DATA SHOWN ▸
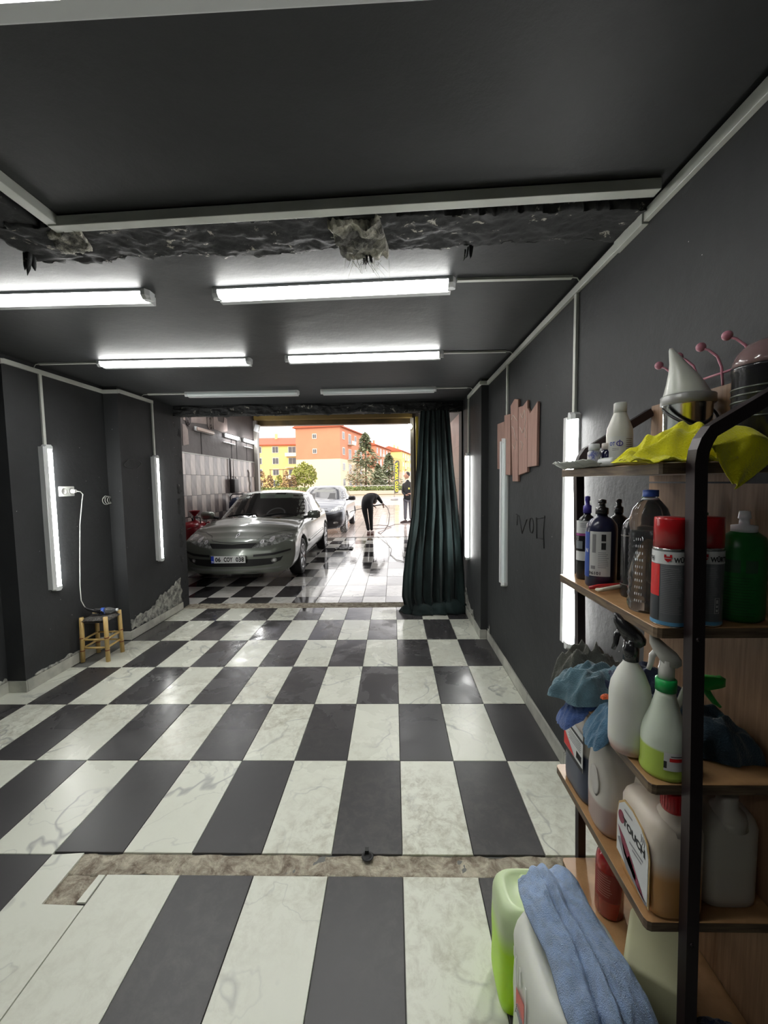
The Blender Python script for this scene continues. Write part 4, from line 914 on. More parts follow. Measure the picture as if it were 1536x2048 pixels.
def wheel(parent, x, y, r, side, spokes=7, T=.19):
    w = MB(); TR = Matrix.Translation((x, y, r)) @ Matrix.Rotation(side*PI/2, 4, 'Y')
    w.lathe([(r*.64, -T/2), (r*.93, -T/2), (r, -T/2+.03), (r, T/2-.03), (r*.94, T/2), (r*.66, T/2), (r*.64, T/2-.02)], 36, T=TR); o = w.build('tyre', m_tyre, parent)
    w = MB(); w.lathe([(r*.66, T/2-.015), (r*.66, T/2), (r*.60, T/2+.003), (r*.58, T/2-.04)], 36, T=TR)
    for k in range(spokes):
        a = 2*PI*k/spokes; M = TR @ Matrix.Rotation(a, 4, 'Z'); w.rings([[(q, -p, T/2-.012), (q, p, T/2-.012), (q, p*.8, T/2-.0), (q, -p*.8, T/2-.0)] for q, p in ((.03, .022), (r*.62, .034))], sm=False, T=M)
    w.lathe([(.05, T/2-.02), (.05, T/2+.004), (.001, T/2+.008)], 16, T=TR); w.build('rim', m_alloy, o)
    w = MB(); w.lathe([(r*.6, T/2-.06), (.001, T/2-.06)], 24, T=TR); w.build('brake_disc', m_trim, o)
def car(loc, rz, L, hw, top, plan, zb, gh, hwgh, wheels, r, pm, label, lean=.16, sweep=.30, low=None):
    root = empty('car', loc, rz, label, 'car')
    def fb(x, v, k):
        y = L*(v+.06*math.sin(2*PI*v)*-1); y = max(0, min(L, y)); z = 2*k-1
        x, z = sq(x, z, 8); zt = interp(top, y); zc = zb
        e = min(1, min(y, L-y)/.14); s = (1-(1-e)**3)**(1/3) if e < 1 else 1
        zm = .47; Z = zc+(zt-zc)*(z+1)/2; Z = zm+(Z-zm)*(.86+.14*s)
        W_ = interp(plan, y)*(.95+.05*s); q = (Z-zb)/(1.0-zb); W_ *= .93+.07*min(1, q*3.2) if q < .32 else 1-.10*max(0, q-.42)**1.3*1.6
        if k > .999: Z -= .040*abs(x)**3*min(1, y/.4+.3)
        X = x*W_; f = max(0, 1-y/1.25); Y = y+sweep*abs(x)**2.6*f**2+lean*max(0, (Z-.47)/.3)**1.6*max(0, 1-y/.7)-.0
        bk = max(0, 1-(L-y)/.9); Y -= .16*abs(x)**3*bk**2
        # raised centre of the bonnet
        if y < 1.5: Z += .022*max(0, 1-abs(x)*1.5)*(z > .9)*min(1, y/.5)
        return (X, Y, Z)
    body = shell(30, 84, 16, fb).build('body', pm, None)
    cs = []
    for wy in wheels:
        for s in (-1, 1):
            c = MB().cyl((s*hw*1.1, wy, r+.012), (s*(hw-.27), wy, r+.012), r+.045, None, 40).build('c', m_trim); cs.append(c)
    cut(body, cs); body.parent = root
    for p in body.data.polygons: p.use_smooth = True
    md = body.modifiers.new('wn', 'WEIGHTED_NORMAL')
    yb0, yt0, yt1, yb1, zb_, zt_ = gh
    def fg(x, v, k):
        x_, v_ = sq(x, 2*v-1, 9); v = (v_+1)/2; x = x_
        z = zb_+(zt_-zb_)*k; t = k
        ya = yb0+(yt0-yb0)*t**.95; yb = yb1+(yt1-yb1)*t**.9; y = ya+(yb-ya)*v
        W_ = hwgh[0]+(hwgh[1]-hwgh[0])*t**1.25; W_ *= 1-.10*abs(2*v-1)**3
        y += .20*x*x*(1-v)**3-.15*x*x*v**3
        z2 = z+(.05*(1-(2*v-1)**2)+.015)*t*(1-.6*x*x)*(1 if k > .99 else t**3)
        if k > .9: z2 -= .03*abs(x)**4
        return (x*W_, y, z2)
    cab = shell(26, 44, 14, fg).build('cabin', pm, root)
    bv = bvh_of(body, cab)
    for wy in wheels:
        for s in (-1, 1):
            wheel(root, s*(hw-.115), wy, r, s)
            b = MB(); P = [[(s*(hw-.02-.25*q), wy+(r+.043)*math.cos(a), r+.012+(r+.043)*math.sin(a)) for a in lin(-.3, PI+.3, 20)] for q in (.12, 1)]; b.slab(P, (0, 0, 1), .002); b.build('wheel_arch_liner', m_trim, root)
    return root, body, cab, bv
def mirror(root, x, y, z, pm, s):
    b = MB(); b.rings([[(s*q, y+.02+dy*1.0, z+dz) for dy, dz in ((-.07*h, 0), (-.05*h, .07*h), (.04*h, .07*h), (.05*h, -.05*h), (-.03*h, -.065*h))] for q, h in ((x+.02, .6), (x+.06, 1.0), (x+.20, 1.1), (x+.25, .75))]); o = b.build('mirror', pm, root)
    MB().tube([(s*(x-.06), y+.03, z-.05), (s*(x+.05), y+.02, z-.03)], .025, 6).build('mirror_arm', m_trim, o)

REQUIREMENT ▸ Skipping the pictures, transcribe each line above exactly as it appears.

RESULT FOR THIS EXERCISE ▸
The Blender Python script for this scene continues. Write part 4, from line 914 on. More parts follow. Measure the picture as if it were 1536x2048 pixels.
def wheel(parent, x, y, r, side, spokes=7, T=.19):
    w = MB(); TR = Matrix.Translation((x, y, r)) @ Matrix.Rotation(side*PI/2, 4, 'Y')
    w.lathe([(r*.64, -T/2), (r*.93, -T/2), (r, -T/2+.03), (r, T/2-.03), (r*.94, T/2), (r*.66, T/2), (r*.64, T/2-.02)], 36, T=TR); o = w.build('tyre', m_tyre, parent)
    w = MB(); w.lathe([(r*.66, T/2-.015), (r*.66, T/2), (r*.60, T/2+.003), (r*.58, T/2-.04)], 36, T=TR)
    for k in range(spokes):
        a = 2*PI*k/spokes; M = TR @ Matrix.Rotation(a, 4, 'Z'); w.rings([[(q, -p, T/2-.012), (q, p, T/2-.012), (q, p*.8, T/2-.0), (q, -p*.8, T/2-.0)] for q, p in ((.03, .022), (r*.62, .034))], sm=False, T=M)
    w.lathe([(.05, T/2-.02), (.05, T/2+.004), (.001, T/2+.008)], 16, T=TR); w.build('rim', m_alloy, o)
    w = MB(); w.lathe([(r*.6, T/2-.06), (.001, T/2-.06)], 24, T=TR); w.build('brake_disc', m_trim, o)
def car(loc, rz, L, hw, top, plan, zb, gh, hwgh, wheels, r, pm, label, lean=.16, sweep=.30, low=None):
    root = empty('car', loc, rz, label, 'car')
    def fb(x, v, k):
        y = L*(v+.06*math.sin(2*PI*v)*-1); y = max(0, min(L, y)); z = 2*k-1
        x, z = sq(x, z, 8); zt = interp(top, y); zc = zb
        e = min(1, min(y, L-y)/.14); s = (1-(1-e)**3)**(1/3) if e < 1 else 1
        zm = .47; Z = zc+(zt-zc)*(z+1)/2; Z = zm+(Z-zm)*(.86+.14*s)
        W_ = interp(plan, y)*(.95+.05*s); q = (Z-zb)/(1.0-zb); W_ *= .93+.07*min(1, q*3.2) if q < .32 else 1-.10*max(0, q-.42)**1.3*1.6
        if k > .999: Z -= .040*abs(x)**3*min(1, y/.4+.3)
        X = x*W_; f = max(0, 1-y/1.25); Y = y+sweep*abs(x)**2.6*f**2+lean*max(0, (Z-.47)/.3)**1.6*max(0, 1-y/.7)-.0
        bk = max(0, 1-(L-y)/.9); Y -= .16*abs(x)**3*bk**2
        # raised centre of the bonnet
        if y < 1.5: Z += .022*max(0, 1-abs(x)*1.5)*(z > .9)*min(1, y/.5)
        return (X, Y, Z)
    body = shell(30, 84, 16, fb).build('body', pm, None)
    cs = []
    for wy in wheels:
        for s in (-1, 1):
            c = MB().cyl((s*hw*1.1, wy, r+.012), (s*(hw-.27), wy, r+.012), r+.045, None, 40).build('c', m_trim); cs.append(c)
    cut(body, cs); body.parent = root
    for p in body.data.polygons: p.use_smooth = True
    md = body.modifiers.new('wn', 'WEIGHTED_NORMAL')
    yb0, yt0, yt1, yb1, zb_, zt_ = gh
    def fg(x, v, k):
        x_, v_ = sq(x, 2*v-1, 9); v = (v_+1)/2; x = x_
        z = zb_+(zt_-zb_)*k; t = k
        ya = yb0+(yt0-yb0)*t**.95; yb = yb1+(yt1-yb1)*t**.9; y = ya+(yb-ya)*v
        W_ = hwgh[0]+(hwgh[1]-hwgh[0])*t**1.25; W_ *= 1-.10*abs(2*v-1)**3
        y += .20*x*x*(1-v)**3-.15*x*x*v**3
        z2 = z+(.05*(1-(2*v-1)**2)+.015)*t*(1-.6*x*x)*(1 if k > .99 else t**3)
        if k > .9: z2 -= .03*abs(x)**4
        return (x*W_, y, z2)
    cab = shell(26, 44, 14, fg).build('cabin', pm, root)
    bv = bvh_of(body, cab)
    for wy in wheels:
        for s in (-1, 1):
            wheel(root, s*(hw-.115), wy, r, s)
            b = MB(); P = [[(s*(hw-.02-.25*q), wy+(r+.043)*math.cos(a), r+.012+(r+.043)*math.sin(a)) for a in lin(-.3, PI+.3, 20)] for q in (.12, 1)]; b.slab(P, (0, 0, 1), .002); b.build('wheel_arch_liner', m_trim, root)
    return root, body, cab, bv
def mirror(root, x, y, z, pm, s):
    b = MB(); b.rings([[(s*q, y+.02+dy*1.0, z+dz) for dy, dz in ((-.07*h, 0), (-.05*h, .07*h), (.04*h, .07*h), (.05*h, -.05*h), (-.03*h, -.065*h))] for q, h in ((x+.02, .6), (x+.06, 1.0), (x+.20, 1.1), (x+.25, .75))]); o = b.build('mirror', pm, root)
    MB().tube([(s*(x-.06), y+.03, z-.05), (s*(x+.05), y+.02, z-.03)], .025, 6).build('mirror_arm', m_trim, o)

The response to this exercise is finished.